On the link between the feedlot and the oil industry, the author Michael Pollan has written:

The feedlot’s ecosystem […] revolves around corn. But its food chain doesn’t end there, because the corn itself grows somewhere else, where it is implicated in a whole other set of ecological relationships. Growing the vast quantities of corn used to feed livestock in this country takes vast quantities of chemical fertiliser, which in turn takes vast quantities of oil […] So the modern feedlot is really a city floating on a sea of oil.

About the photographer

Born

1976, Belgium

Nationality

Belgian

Based in

Manchester, United Kingdom

In 2013, Mishka Henner was awarded the Infinity Award for Art by the International Center of Photography, New York, and shortlisted for the Deutsche Börse Photography Prize.
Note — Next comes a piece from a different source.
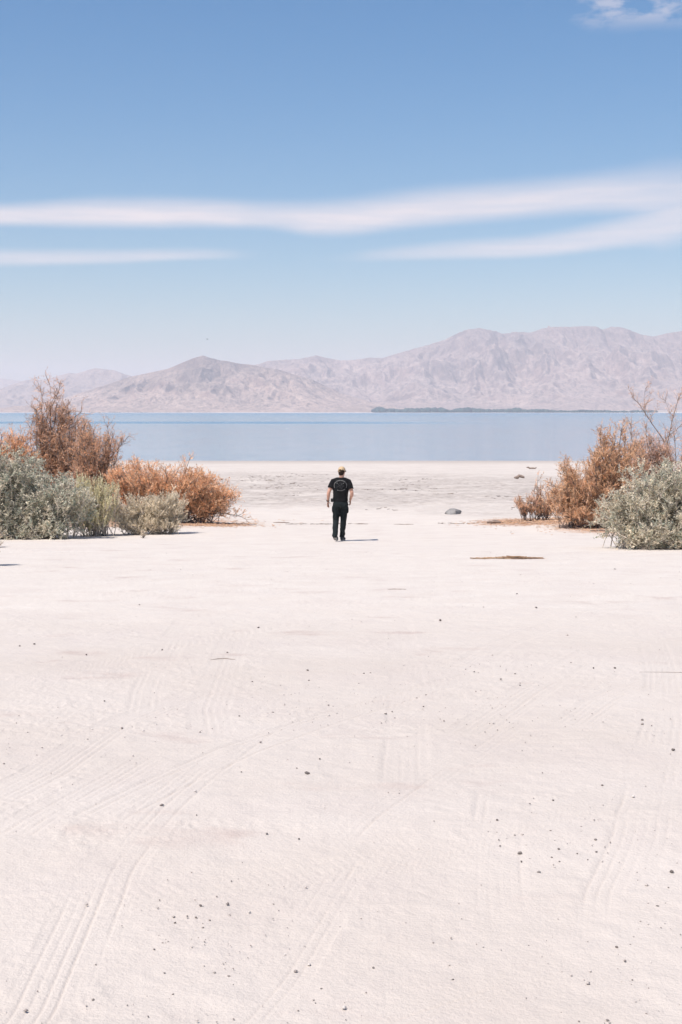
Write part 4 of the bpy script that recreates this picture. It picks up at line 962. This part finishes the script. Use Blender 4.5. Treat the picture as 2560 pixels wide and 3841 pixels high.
    link('hair', fuse('hair', bm, .006, 2, lambda co: (vnoise(co[:, 0] * 160, co[:, 2] * 60) - .5) * .005, cut_hair), MATS['hair'], root)
    # cap with its brim forward, an arched gap at the back over the strap
    bm = bmesh.new(); ell(bm, hp(0, -.002, .042), (.087, .103, .093), (0, 0, yaw), 26)
    def cut_cap(c):
        q = HM.inverted() @ c
        return q.z < .022 + q.y * .10 or (q.y < -.03 and abs(q.x) < .036 and .034 < q.z < .034 + math.sqrt(max(0, .036 ** 2 - q.x ** 2)) * .85)
    capm = link('cap', fuse('cap', bm, .006, 2, None, cut_cap), MATS['cap_cloth'], root); so = capm.modifiers.new('cloth_edge', 'SOLIDIFY'); so.thickness = .003
    bm = bmesh.new(); nb = 14; rows = []
    for dz in (0, .005):
        for f in (0, .5, 1):
            rows.append([bm.verts.new(hp(.082 * math.sin(a) * (1 + .05 * f), .093 * math.cos(a) * (1 if f == 0 else 1) + f * .068 * math.cos(a * .9) + .0, .034 + dz - f * .018 - .03 * (math.sin(a) ** 2) * f)) for a in [R(-72 + 144 * k / (nb - 1)) for k in range(nb)]])
    for base in (0, 3):
        for i in (0, 1):
            for k in range(nb - 1): bm.faces.new((rows[base + i][k], rows[base + i][k + 1], rows[base + i + 1][k + 1], rows[base + i + 1][k]))
    for k in range(nb - 1): bm.faces.new((rows[2][k], rows[2][k + 1], rows[5][k + 1], rows[5][k]))
    bmesh.ops.recalc_face_normals(bm, faces=bm.faces); me = bpy.data.meshes.new('brim'); bm.to_mesh(me); bm.free(); link('brim', me, MATS['cap_cloth'], capm)
    # sunglasses
    bm = bmesh.new()
    for s in (-1, 1):
        cap_tube(bm, [hp(s * .086, -.035, .014), hp(s * .088, .03, .020), hp(s * .078, .088, .022)], [.0065, .006, .007], 8); ell(bm, hp(s * .035, .106, .018), (.030, .008, .020), (0, 0, yaw), 12)
    cap_tube(bm, [hp(-.02, .112, .026), hp(.02, .112, .026)], [.003, .003], 6)
    bmesh.ops.recalc_face_normals(bm, faces=bm.faces); me = bpy.data.meshes.new('sunglasses'); bm.to_mesh(me); bm.free(); link('sunglasses', me, MATS['black_plastic'], root)
    # watch on the left wrist
    w, e = Vector(wrL), Vector(elL); d = (w - e).normalized(); c = w - d * .012
    bm = bmesh.new(); bmesh.ops.create_cone(bm, cap_ends=True, segments=24, radius1=.0355, radius2=.034, depth=.024, matrix=Matrix.Translation(c) @ d.to_track_quat('Z', 'Y').to_matrix().to_4x4())
    ell(bm, c + Vector((-.030, -.012, 0)), (.010, .020, .020), (0, 0, 0), 12)
    me = bpy.data.meshes.new('wristwatch'); bm.to_mesh(me); bm.free(); link('wristwatch', me, MATS['black_plastic'], root)
    # round print on the back: ring of worn lettering, faint picture inside, laid on the cloth
    dg = bpy.context.evaluated_depsgraph_get(); bv = BVHTree.FromObject(shirt, dg)
    def onto(x, z):
        h = bv.ray_cast(Vector((x, -1, z)), Vector((0, 1, 0)))[0]
        return (h + Vector((0, -.0035, 0))) if h else Vector((x, -.13, z))
    def stroke(bm, pts, wd):
        pr = None
        for i, (x, z) in enumerate(pts):
            a = pts[max(i - 1, 0)]; b = pts[min(i + 1, len(pts) - 1)]; t = Vector((b[0] - a[0], b[1] - a[1])).normalized(); nx, nz = -t.y * wd / 2, t.x * wd / 2
            q = (bm.verts.new(onto(x + nx, z + nz)), bm.verts.new(onto(x - nx, z - nz)))
            if pr: bm.faces.new((pr[0], pr[1], q[1], q[0]))
            pr = q
    cx, cz, ax, az = -.004, 1.338, .150, .124
    g = random.Random(5); bm = bmesh.new()
    ringp = lambda a, k=1.0: (cx + ax * k * math.cos(a), cz + az * k * math.sin(a))
    arcs = [(-28, 34, 0), (146, 208, 0)]
    for a0, a1, _ in arcs: stroke(bm, [ringp(R(a0 + (a1 - a0) * i / 16)) for i in range(17)], .009)
    a = 40
    while a < 142:                                        # letters across the top
        wd = g.uniform(4.5, 7.5); stroke(bm, [ringp(R(a + wd * i / 3), .985) for i in range(4)], g.uniform(.012, .020)); a += wd + g.uniform(2, 4)
    a = 232
    while a < 312:                                        # letters along the foot
        wd = g.uniform(4, 7); stroke(bm, [ringp(R(a + wd * i / 3), .985) for i in range(4)], g.uniform(.010, .017)); a += wd + g.uniform(3, 5)
    for sx, sz in ((-.078, .055), (.072, .052)): stroke(bm, [(cx + sx - .008, cz + sz), (cx + sx, cz + sz + .004), (cx + sx + .010, cz + sz)], .014)
    me = bpy.data.meshes.new('back_print'); bm.to_mesh(me); bm.free(); link('back_print', me, MATS['print_ink'], shirt)
    bm = bmesh.new()
    for pts, wd in (([(-.09, -.045), (-.04, -.012), (.0, .004), (.035, .05)], .012), ([(-.03, .06), (.02, .062), (.06, .03)], .010), ([(.035, .05), (.03, .0), (.07, -.03)], .012), ([(-.02, -.05), (.02, -.03), (.05, -.055)], .010), ([(-.05, .03), (-.02, .0), (.01, -.04)], .009), ([(.0, -.085), (.02, -.07), (.045, -.085)], .012), ([(-.065, .01), (-.03, .04)], .010), ([(.06, .01), (.085, -.02)], .010)):
        p = [(cx + x, cz + z) for x, z in pts]; q = []
        for u, v in zip(p, p[1:]): q += [(u[0] + (v[0] - u[0]) * i / 4, u[1] + (v[1] - u[1]) * i / 4) for i in range(4)]
        stroke(bm, q + [p[-1]], wd)
    me = bpy.data.meshes.new('back_print'); bm.to_mesh(me); bm.free(); link('back_print', me, MATS['print_ink_faded'], shirt)
    # pouch hanging at the left hip on a shoulder strap
    bx, by, bz = X0 - .198, Y0 - .03, gz(X0, Y0) + .985
    pr = empty('hip_pouch', (bx, by, bz)); tag(pr, 'small black pouch hanging on a strap at the left hip of the walking man', 'pouch')
    bm = bmesh.new(); bmesh.ops.create_cube(bm, size=1, matrix=Matrix.Diagonal((.070, .085, .082, 1))); bmesh.ops.bevel(bm, geom=bm.edges[:], offset=.010, segments=3, affect='EDGES')
    me = bpy.data.meshes.new('case'); bm.to_mesh(me); bm.free(); cs = link('case', me, MATS['black_plastic'], pr)
    bm = bmesh.new(); bmesh.ops.create_cone(bm, cap_ends=True, segments=20, radius1=.027, radius2=.025, depth=.04, matrix=Matrix.Translation((-.01, -.055, 0)) @ Matrix.Rotation(R(90), 4, 'X'))
    me = bpy.data.meshes.new('front_barrel'); bm.to_mesh(me); bm.free(); link('front_barrel', me, MATS['black_plastic'], pr)
    bm = bmesh.new(); prev = None
    path = [(-.150, .985), (-.115, 1.06), (-.098, 1.16), (-.094, 1.26), (-.100, 1.36), (-.104, 1.44), (-.100, 1.485)]
    for x, z in path:
        p = onto(x, z) + Vector((0, -.003, 0)); q = [bm.verts.new(p + Vector((s * .012, 0, 0)) - Vector((bx - X0, by - Y0, bz - gz(X0, Y0)))) for s in (-1, 1)]
        if prev: bm.faces.new((prev[0], prev[1], q[1], q[0]))
        prev = q
    me = bpy.data.meshes.new('strap'); bm.to_mesh(me); bm.free(); st = link('strap', me, MATS['dark_trousers'], pr); so = st.modifiers.new('webbing', 'SOLIDIFY'); so.thickness = .003
build_person()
Featured in several surveys of contemporary artists working with photography in the internet age, including From Here On (2011), a group show representing the new age of photography at Les Rencontres d’Arles in France, and Drone (2013) at Le Mois de la Photo, Montreal.

In 2010, he was presented with the Kleine Hans award for book works self-published between 2010 and 2011. Mishka’s works are held in the Tate Collection of Artists’ Books, the Centre Pompidou, the Museum of Fine Arts, Houston, the Portland Museum of Art, and the Cleveland Museum of Art. Henner is also a member of the ABC Artists’ Books Cooperative.